I’ve just returned from my weekend in Scotland with the Castle High and St. Patrick’s College youth. It was exactly the type of weekend I pictured myself having when I was in America. 20 students from these two schools all gathered early Friday morning to take the Sea-Cat to Troon, Scotland. When I met the kids, they had split into their individual schools, and further than that, the hurling team from St. Pat’s was also set apart from that school’s photography club. In the morning sun, 20 kids all aged between 13 and 17 passed through security and onto a waiting ship they quickly came to call the “vomit comet”.

St. Patrick’s and Castle High are probably a half mile apart in North Belfast. Each is easily within walking distance of my house, and of each other. However, St. Patrick’s is a Catholic grammar school and Castle High is Protestant. Even to get them together for this trip was quite a feat. The reason I ended up getting to go was a miraculous fluke, owing to my new mediation work in both schools, my co-worker Nigel having some other pressing plans, and my basic understanding and interest in photography.

In a moment of calm, Principal of St. Pat’s, P.J. O’Grady explained to me some of the difficulties he’s faced with organizing this trip. Beyond the obvious difficulties in getting 20 students to travel to another country via ferry and plane, overnight, with students from a totally different culture, the sport of hurling carries with it its own set of complications.
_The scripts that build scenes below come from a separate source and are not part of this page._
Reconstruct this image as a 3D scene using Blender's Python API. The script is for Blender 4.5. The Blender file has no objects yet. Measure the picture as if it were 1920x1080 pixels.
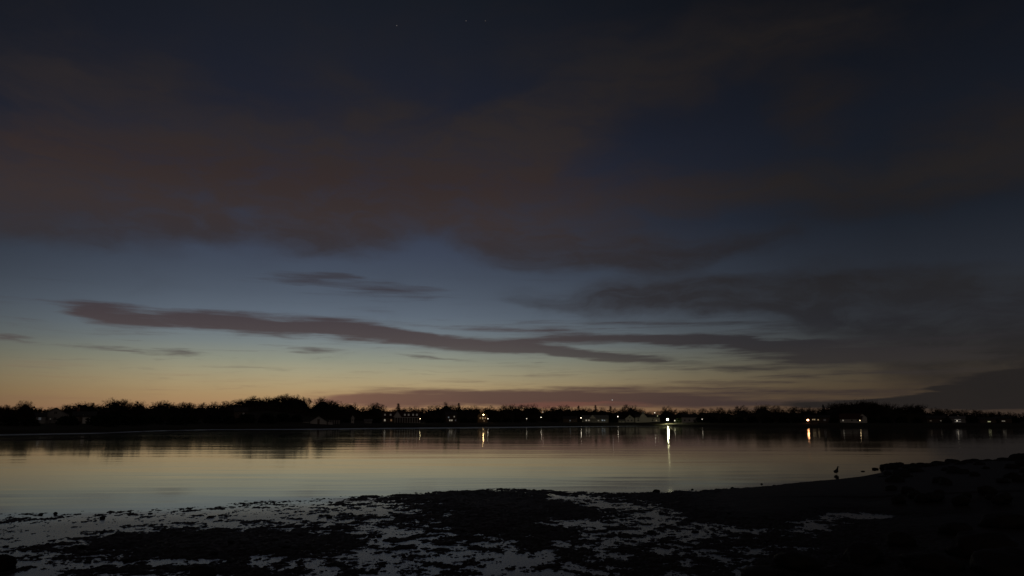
import bpy, math, random
import numpy as np
from mathutils import Vector, Matrix

R = math.radians
random.seed(7)
S = bpy.context.scene
col = S.collection

# ------------------------------------------------------------------ camera
CAM_H = 3.0
F = 1397.0                       # focal length in photo pixels (1920 wide)
PITCH = math.atan(250.0 / F)     # horizon lies 250 px under the centre
cam_d = bpy.data.cameras.new('camera')
cam = bpy.data.objects.new('camera', cam_d)
col.objects.link(cam)
cam.location = (0, 0, CAM_H)
cam.rotation_euler = (R(90) + PITCH, 0, 0)
cam_d.sensor_width = 36
cam_d.lens = 36 * F / 1920
cam_d.clip_end = 20000
cam_d.clip_start = 0.1
S.camera = cam
S.view_settings.view_transform = 'Standard'
S.view_settings.look = 'None'
S.view_settings.exposure = 0
S.view_settings.gamma = 1
try:
    S.cycles.use_denoising = True
    S.cycles.sample_clamp_indirect = 6
    S.cycles.max_bounces = 5
except Exception:
    pass

CP, SP = math.cos(PITCH), math.sin(PITCH)


def pix_dir(u, v):
    x = (u - 960) / F; yu = (540 - v) / F
    d = Vector((x, CP - SP * yu, SP + CP * yu))
    return d.normalized()


def azel(u, v):
    d = pix_dir(u, v)
    return math.atan2(d.x, d.y), math.asin(d.z)


def ground_pt(u, v, z=0.0):
    d = pix_dir(u, v)
    t = (z - CAM_H) / d.z
    return Vector((d.x * t, d.y * t, z))


def to_pix(x, y, z=0.0):
    """numpy friendly: world -> photo pixel"""
    dz = z - CAM_H
    dep = y * CP + dz * SP
    up = -y * SP + dz * CP
    return 960 + F * x / dep, 540 - F * up / dep


# ------------------------------------------------------------------ sky
def srgb(c):
    return tuple(((v / 255) / 12.92 if v / 255 <= 0.04045 else ((v / 255 + 0.055) / 1.055) ** 2.4) for v in c)


W = bpy.data.worlds.new('World')
S.world = W
W.use_nodes = True
nt = W.node_tree
nt.nodes.clear()


def N(tree, typ, **kw):
    n = tree.nodes.new(typ)
    for k, v in kw.items():
        setattr(n, k, v)
    return n


def mth(op, a, b=None, c=None, tree=None, clamp=False):
    tree = tree or nt
    n = tree.nodes.new('ShaderNodeMath'); n.operation = op; n.use_clamp = clamp
    for i, v in enumerate((a, b, c)):
        if v is None: continue
        if isinstance(v, (int, float)): n.inputs[i].default_value = v
        else: tree.links.new(v, n.inputs[i])
    return n.outputs[0]


def vmth(op, a, b, tree=None):
    tree = tree or nt
    n = tree.nodes.new('ShaderNodeVectorMath'); n.operation = op
    for i, v in enumerate((a, b)):
        if isinstance(v, (tuple, list)): n.inputs[i].default_value = v
        else: tree.links.new(v, n.inputs[i])
    return n.outputs[0]


def smooth(x, lo, hi, tree=None, t0=0.0, t1=1.0):
    tree = tree or nt
    n = tree.nodes.new('ShaderNodeMapRange'); n.interpolation_type = 'SMOOTHSTEP'
    tree.links.new(x, n.inputs[0])
    n.inputs[1].default_value = lo; n.inputs[2].default_value = hi
    n.inputs[3].default_value = t0; n.inputs[4].default_value = t1
    return n.outputs[0]


def ramp(x, stops, x0, x1, tree=None):
    """stops: (x, linear colour or scalar)"""
    tree = tree or nt
    mr = tree.nodes.new('ShaderNodeMapRange'); tree.links.new(x, mr.inputs[0])
    mr.inputs[1].default_value = x0; mr.inputs[2].default_value = x1
    r = tree.nodes.new('ShaderNodeValToRGB'); tree.links.new(mr.outputs[0], r.inputs[0])
    el = r.color_ramp.elements
    st = sorted(stops, key=lambda s: s[0])
    while len(el) < len(st): el.new(0.5)
    for e, (p, c) in zip(el, st):
        e.position = min(1, max(0, (p - x0) / (x1 - x0)))
    for e, (p, c) in zip(el, st):
        e.color = (*c, 1) if isinstance(c, (tuple, list)) else (c, c, c, 1)
    return r.outputs[0]


def mix(a, b, f, tree=None):
    tree = tree or nt
    n = tree.nodes.new('ShaderNodeMix'); n.data_type = 'RGBA'
    for k, v in ((6, a), (7, b), (0, f)):
        if isinstance(v, (int, float)): n.inputs[k].default_value = v
        elif isinstance(v, tuple): n.inputs[k].default_value = (*v, 1)
        else: tree.links.new(v, n.inputs[k])
    return n.outputs[2]


def mixv(a, b, f):
    return mth('ADD', mth('MULTIPLY', a, mth('SUBTRACT', 1.0, f)), mth('MULTIPLY', b, f))


def noise(vec, scale, detail=3, rough=0.5, tree=None, dim='3D'):
    tree = tree or nt
    n = tree.nodes.new('ShaderNodeTexNoise'); n.noise_dimensions = dim
    tree.links.new(vec, n.inputs['Vector'])
    n.inputs['Scale'].default_value = scale
    n.inputs['Detail'].default_value = detail
    n.inputs['Roughness'].default_value = rough
    return n


tc = N(nt, 'ShaderNodeTexCoord')
sx = N(nt, 'ShaderNodeSeparateXYZ'); nt.links.new(tc.outputs['Generated'], sx.inputs[0])
AZ = mth('ARCTAN2', sx.outputs[0], sx.outputs[1])
EL = mth('ARCSINE', sx.outputs[2])
cb = N(nt, 'ShaderNodeCombineXYZ'); nt.links.new(AZ, cb.inputs[0]); nt.links.new(EL, cb.inputs[1])
P = cb.outputs[0]


def warped(sxy, amp, scale, detail, seed):
    """P displaced by noise; sxy stretches the noise space"""
    q = vmth('MULTIPLY', P, (sxy[0], sxy[1], 1)); q = vmth('ADD', q, (seed, seed * 1.7, seed * .3))
    n = noise(q, scale, detail, 0.55)
    o = vmth('SUBTRACT', n.outputs['Color'], (0.5, 0.5, 0.5))
    return vmth('MULTIPLY', o, (amp[0], amp[1], 0))


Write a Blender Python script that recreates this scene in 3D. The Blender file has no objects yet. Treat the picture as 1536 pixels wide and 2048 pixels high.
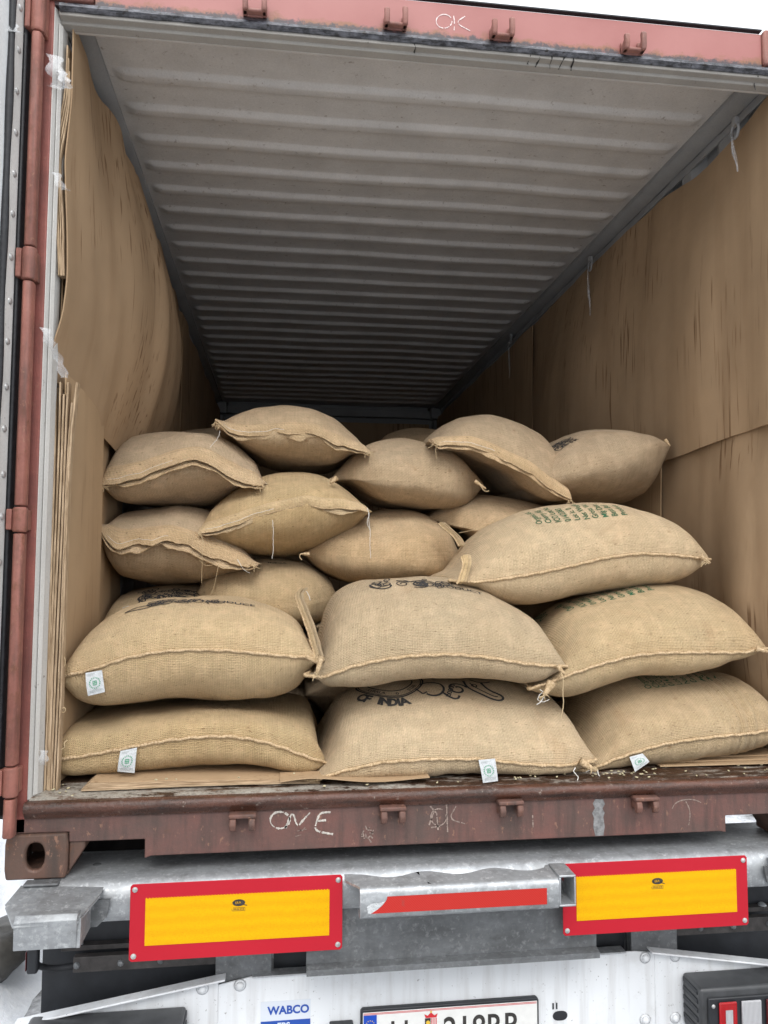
import bpy, math, random
import numpy as np
from mathutils import Matrix, Vector, noise

scene = bpy.context.scene
COL = scene.collection

# ------------------------------------------------------------------ camera
CAM = np.array([-0.4937, -2.288, 0.6235]); YAW, PITCH, ROLL, FPX = .1303, .0717, .003, 1569.04
_F = np.array([math.sin(YAW)*math.cos(PITCH), math.cos(YAW)*math.cos(PITCH), math.sin(PITCH)])
_R = np.array([math.cos(YAW), -math.sin(YAW), 0.0]); _U = np.cross(_R, _F)
_R, _U = _R*math.cos(ROLL)+_U*math.sin(ROLL), -_R*math.sin(ROLL)+_U*math.cos(ROLL)
cam_data = bpy.data.cameras.new("camera"); cam = bpy.data.objects.new("camera", cam_data); COL.objects.link(cam)
cam_data.sensor_fit = 'VERTICAL'; cam_data.sensor_height = 24.0; cam_data.lens = 24.0*FPX/2048
cam_data.clip_start = 0.05; cam_data.clip_end = 3000
M = Matrix.Identity(4)
for i in range(3):
    M[i][0] = _R[i]; M[i][1] = _U[i]; M[i][2] = -_F[i]; M[i][3] = CAM[i]
cam.matrix_world = M
scene.camera = cam

# ------------------------------------------------------------------ light
SUN_EL, SUN_AZ = math.radians(48), math.radians(184)      # azimuth clockwise from +Y : behind the camera
world = bpy.data.worlds.new("World"); scene.world = world; world.use_nodes = True
wn, wl = world.node_tree.nodes, world.node_tree.links
wn.clear()
wo = wn.new('ShaderNodeOutputWorld'); bg = wn.new('ShaderNodeBackground'); sky = wn.new('ShaderNodeTexSky')
sky.sky_type = 'NISHITA'; sky.sun_disc = False; sky.sun_elevation = SUN_EL; sky.sun_rotation = SUN_AZ
sky.air_density = 1.0; sky.dust_density = 4.0; sky.ozone_density = 1.0
hs = wn.new('ShaderNodeHueSaturation'); hs.inputs['Saturation'].default_value = 0.14
tc = wn.new('ShaderNodeTexCoord'); nz = wn.new('ShaderNodeTexNoise'); nz.inputs['Scale'].default_value = 2.2; nz.inputs['Detail'].default_value = 5
mr = wn.new('ShaderNodeMapRange'); mr.inputs['To Min'].default_value = 0.9; mr.inputs['To Max'].default_value = 1.12
mm = wn.new('ShaderNodeMix'); mm.data_type = 'RGBA'; mm.blend_type = 'MULTIPLY'; mm.inputs['Factor'].default_value = 1.0
wl.new(sky.outputs[0], hs.inputs['Color']); wl.new(tc.outputs['Generated'], nz.inputs['Vector'])
wl.new(nz.outputs[0], mr.inputs['Value']); wl.new(hs.outputs[0], mm.inputs[6]); wl.new(mr.outputs[0], mm.inputs[7])
sx = wn.new('ShaderNodeSeparateXYZ'); wl.new(tc.outputs['Generated'], sx.inputs[0])
gr = wn.new('ShaderNodeMapRange'); gr.inputs['From Min'].default_value = 0; gr.inputs['From Max'].default_value = 1; gr.inputs['To Min'].default_value = 3.3; gr.inputs['To Max'].default_value = 6.6   # overcast: zenith three times the horizon
wl.new(sx.outputs[2], gr.inputs['Value'])
cl = wn.new('ShaderNodeMix'); cl.data_type = 'RGBA'; cl.blend_type = 'MULTIPLY'; cl.inputs['Factor'].default_value = 1.0; cl.inputs[6].default_value = (.955, .985, 1.03, 1); wl.new(gr.outputs[0], cl.inputs[7])
c2 = wn.new('ShaderNodeMix'); c2.data_type = 'RGBA'; c2.blend_type = 'MULTIPLY'; c2.inputs['Factor'].default_value = 1.0; wl.new(cl.outputs[2], c2.inputs[6]); wl.new(mr.outputs[0], c2.inputs[7])
mx = wn.new('ShaderNodeMix'); mx.data_type = 'RGBA'; mx.inputs['Factor'].default_value = .8; wl.new(mm.outputs[2], mx.inputs[6]); wl.new(c2.outputs[2], mx.inputs[7])
wl.new(mx.outputs[2], bg.inputs['Color']); bg.inputs['Strength'].default_value = 0.15
wl.new(bg.outputs[0], wo.inputs['Surface'])
sun_d = bpy.data.lights.new("sun", 'SUN'); sun_d.energy = 0.6; sun_d.angle = math.radians(30); sun_d.color = (1, .97, .93)
sun = bpy.data.objects.new("sun", sun_d); COL.objects.link(sun)
sv = Vector((math.sin(SUN_AZ)*math.cos(SUN_EL), math.cos(SUN_AZ)*math.cos(SUN_EL), math.sin(SUN_EL)))
sun.rotation_euler = sv.to_track_quat('Z', 'Y').to_euler(); sun.location = sv*20
scene.view_settings.view_transform = 'Standard'; scene.view_settings.look = 'None'
scene.view_settings.exposure = 1.15; scene.view_settings.gamma = 1.0; scene.view_settings.use_curve_mapping = False
scene.render.engine = 'CYCLES'
scene.cycles.max_bounces = 8; scene.cycles.diffuse_bounces = 5
scene.cycles.use_denoising = True

rnd = random.Random(11); nrs = np.random.RandomState(5)

# ------------------------------------------------------------------ picture <-> place
def ray(u, v):
    u = np.asarray(u, float); v = np.asarray(v, float)
    return _F + ((u-768)/FPX)[..., None]*_R - ((v-1024)/FPX)[..., None]*_U
def at(u, v, Y):
    d = ray(u, v); return CAM + d*((np.asarray(Y)-CAM[1])/d[..., 1])[..., None]
def at_z(u, v, Z):
    d = ray(u, v); return CAM + d*((Z-CAM[2])/d[..., 2])[..., None]
def at_x(u, v, X):
    d = ray(u, v); return CAM + d*((X-CAM[0])/d[..., 0])[..., None]
def proj(P):
    d = np.asarray(P, float)-CAM; w = d@_F
    return 768+FPX*(d@_R)/w, 1024-FPX*(d@_U)/w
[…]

For those who have never seen hurling (or perhaps had never heard of it until now), it’s a bit like field hockey, soccer and baseball all mixed together. The game of shinty (whose Scottish final we attended on Saturday) is a variation of these sports as well, but looks like extremely violent golf. Hurling (or ‘Hurley’) is the official sport of the Republic of Ireland, and is seem almost totally as a Catholic sport. Even getting Protestant kids to watch, attend or acknowledge hurling is a big step. As hard as I’ve thought about it, there really is no American equivalent of this.

For the Protestant kids on this trip, it’s a pretty safe bet none of them have played hurling in their lives. Now they have chosen to put themselves in a situation where they are surrounded and forced to eat, work, travel, sleep, and participate in it. But, what I found was that these two groups began to do more than just ‘be’ together. They laughed, played, joked, engaged in some light-hearted picking back and forth, flirted, shared and (as they say here) had a bit of ‘craic’-a word meaning “a laughing good, relaxing time”.

Back in Belfast last week, Nigel told me of an incident involving these two schools. It seems that while on work-study out in the community, four Castle High students saw a student from St. Patrick’s and identified him by his school uniform (all schools wear easily distinguishable uniforms). The four chased the student down and apparently attacked him. This culminated with one of the Castle student striking the St. Pat’s student with a rock.

I’ve been thinking a lot about these two, superficially dichotomous, events: one group, a photography club of Catholics and Protestants and simultaneously a group from one side attacking another kid because he happened to be ‘one of them’. I think that each of these events tells me a tiny fraction about the complex, difficult lives the people of Belfast have to live.

It boils down now to the choices individuals make. Some of these teenagers are choosing to cross sectarian lines and be with kids they don’t know and learn how similar they can be to each other. Others are choosing to react with suspicion, fear and violence. The choices made do not, however, boil down to “one or the other” – most students have done neither of these things, and I wonder what to make of them?